A Line Horn to Sound at Least Six More Months

02/01/2017  |  by John Fernandez

 

An A Line train moves through Central Park Station at twilight.

An A Line train moves through Central Park Station at twilight.

An early February decision by the Federal Railroad Administration is expected to grant an additional “operational waiver” for RTD’s A Line. This would allow the commuter rail line to continue to operate without a fully certified “Positive Train Control” system. Until the PTC is certified by the federal government, the trains will sound their horns when approaching all 13 street crossings along the line that runs between Denver Union Station and Denver International Airport.

Documents used by RTD in a presentation to FRA in December suggest an estimate of six months from the previous waiver, granted in early November, to work out problems with the PTC that are causing crossing arm gates to descend too early and rise later than design standards require. That suggests it will be May before the PTC system can be certified. RTD cannot apply for quiet zone status for the A Line until certification is achieved. That process takes another 60 to 90 days. A quiet zone is allowed by federal rule when certain safety standards are met at crossings. Those include gates, medians, signage, bells and lights, all of which have been installed on the A Line. Once approved, freight trains, as well as the commuter rail vehicles, can run silently through the crossings.

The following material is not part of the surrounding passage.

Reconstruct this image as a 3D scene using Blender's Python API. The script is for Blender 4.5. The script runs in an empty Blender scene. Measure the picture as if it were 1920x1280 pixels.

RTD spokesperson Nate Currey told the Front Porch it would be a “reasonable inference” to conclude that the A Line will not run quiet for at least six more months. Currey said RTD and its A Line concessionaire, Denver Transit Partners, are making “significant progress” with software fixes that are bringing the gate crossings closer to meeting the requirement that gates achieve the raising and lowering times 90 percent of the time.

RTD has recently begun testing the PCS as a system along its entire 23-mile length with empty trains that run in between the late evening trains that depart Denver Union Station every 30 minutes.

Since the most recent 90-day waiver was granted on Nov. 5, the A Line has been forced to operate with flaggers at all the grade crossings. Currey expects the FRA will require the flaggers to continue until the PCS is certified. DTP is incurring that expense along with penalty payments at the rate of $250,000 a month for the A Line and $100,00 a month for the B Line for failing to meet performance standards. Communities along the G Line are suffering as well because the FRA will not allow train testing on that line to even begin until the PTC serving the A and B Lines is certified. G Line service to Arvada and Wheat Ridge was supposed to have begun before the end of 2016.

Despite the troubles, Currey says ridership remains strong at just more than 18,000 riders a day. He says on-time performance is “steady”, clocking in at 85.3% for December, a bit below the six-month average of 87.1%.

A Line passengers have experienced one other form of delay: trains slowing down as they approach broken rail. Currey says cracks in the rail have appeared in three places: just north of Pena Boulevard, just east of Central Park Station and at one location on the B Line. He says cracks like this are not unusual in a new system and were in fact detected by the PTC system. The cracks are repaired with a temporary joint bar before the damaged section is cut out and replaced. Currey says such cracks are not unusual in a new system and result from normal stress accentuated by the extreme temperature swings common in Colorado.

Editors Note: RTD plans to hold a press conference about the latest waiver extension request in early February. The Front Porch will report on that press conference on our Facebook page and web site.

3 Comments

  1. Ted

    Continued unfathomable incompetence. It’s obviously not costing the city enough or it would be fixed by now. What’s to stop them from operating under continued FRA extensions for a year, 2 years, five years? Wonder if we can we lobby the FRA to stop this madness?

    Reply
    • Ann

      I agree with you Ted. With the expense that it’s costing for extra staffing etc. they could have put in overpasses. The US not just Denver really fail short on public transport systems . Unlike Japan the U.K. and other regions of the world.